By Vutha Va, The University of Texas at Austin, USA, vutha.va@utexas.edu | Takayuki Shimizu, Toyota InfoTechnology Center, U.S.A., Inc., USA, tshimizu@us.toyota-itc.com | Gaurav Bansal, Toyota InfoTechnology Center, U.S.A., Inc., USA, gbansal@us.toyota-itc.com | Robert W. Heath Jr., The University of Texas at Austin, USA, rheath@utexas.edu
Future vehicles will require massive sensing capability. Leveraging only onboard sensors, though, is challenging in crowded environments where the sensing field-of-view is obstructed. One potential solution is to share sensor data among the vehicles and infrastructure. This has the benefits of providing vehicles with an enhanced field-of-view and also additional redundancy to provide more reliability in the sensor data. A main challenge in sharing sensor data is providing the high data rates required to exchange raw sensor data. The large spectral channels at millimeter wave (mmWave) frequencies provide a means of achieving much higher data rates. This monograph provides an overview of mmWave vehicular communication with an emphasis on results on channel measurements, the physical (PHY) layer, and the medium access control (MAC) layer. The main objective is to summarize key findings in each area, with special attention paid to identifying important topics of future research. In addition to surveying existing work, some new simulation results are also presented to give insights on the effect of directionality and blockage, which are the two distinguishing features of mmWave vehicular channels. A main conclusion of this monograph is that given the renewed interest in high rate vehicle connectivity, many challenges remain in the design of a mmWave vehicular network.

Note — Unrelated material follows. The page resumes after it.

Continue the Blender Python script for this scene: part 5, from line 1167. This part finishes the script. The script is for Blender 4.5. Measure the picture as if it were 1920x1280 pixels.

The automotive industry is at an inflection point between old and new technologies. More sensors are being incorporated into vehicles in an effort to realize safer and more efficient traffic. The increase in sensors and sensor complexity has a number of implications on the next generation of vehicles. These sensors will generate a huge amount of data that needs to be processed. This sensor data places additional computational requirements on the vehicle and requires higher data rate connectivity in the vehicle. Future systems will need to transmit anywhere from tens to thousands of megabits-per-second. Existing systems manage 6Mbps.
The large spectral channels at millimeter wave (mmWave) bands make it a promising candidate to realize high data rates. Furthermore, recent advances in CMOS technology make this cost-effective now. This monograph provides a survey on mmWave vehicular networks including channel propagation measurement, PHY design, and MAC design. The reader is given a comprehensive and up-to-date overview of the technical aspects the technology used in the automotive environment. It serves as a trusted starting point for all researchers and designers working on millimeter wave communication for vehicular applications.